Miami, Fla. (June 28, 2023) - Following up on our Client Alert from June 28 regarding Mallory, it should also be emphasized that Justice Alito was the fifth and deciding vote on Parts I and III-B of the Court's limited majority opinion reaffirming Pennsylvania Fire, but wrote his own special concurrence explaining that he would have held "general jurisdiction by registration" statutes unconstitutional on other grounds-specifically, the Dormant Commerce Clause.

For that reason, we would suggest still challenging compelled "general jurisdiction by registration" statutes if our clients agree to that approach, but including an argument under the Commerce Clause along the lines that Justice Alito articulated.

In other words, another important takeaway from Mallory is that a different five members of the Court still believe that compelled "general jurisdiction by registration" statutes, like those in Pennsylvania and Georgia, are unconstitutional-they just could not agree on the reasoning.

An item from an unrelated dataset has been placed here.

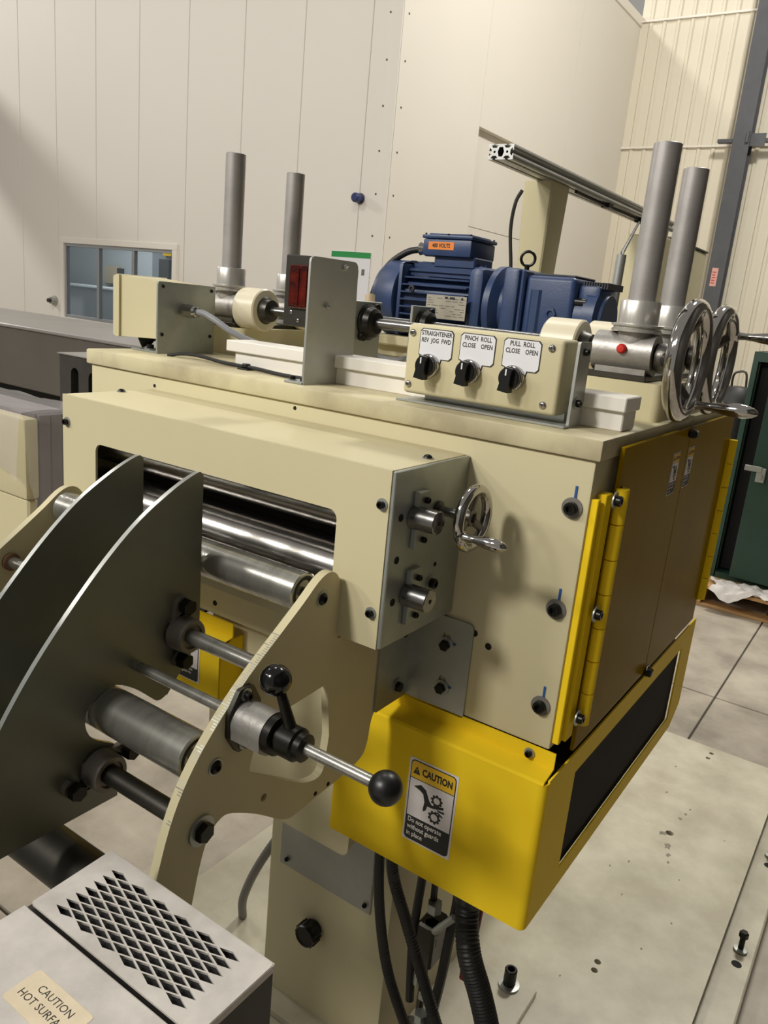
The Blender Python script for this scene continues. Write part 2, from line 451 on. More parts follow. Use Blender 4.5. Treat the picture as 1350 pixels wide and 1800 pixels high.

The four dissenters (Barrett, CJ Roberts, Kagan, and Kavanaugh) would have held that these statutes are unconstitutional under the Fourteenth Amendment's Due Process Clause, while Justice Alito separately believes that they are unconstitutional under the Commerce Clause (in particular, the so-called Dormant Commerce Clause).

Because the Pennsylvania Supreme Court had not addressed Norfolk Southern's Commerce Clause argument below, Justice Alito encouraged consideration of that issue by the Pennsylvania Supreme Court on remand. Consistent with this point, the majority opinion includes a footnote stating that it, too, is not reaching the Commerce Clause argument given that the Pennsylvania Supreme Court had not addressed it below.

Thus, the central constitutional issue raised in Mallory appears to remain open on remand for reconsideration under a Dormant Commerce Clause analysis.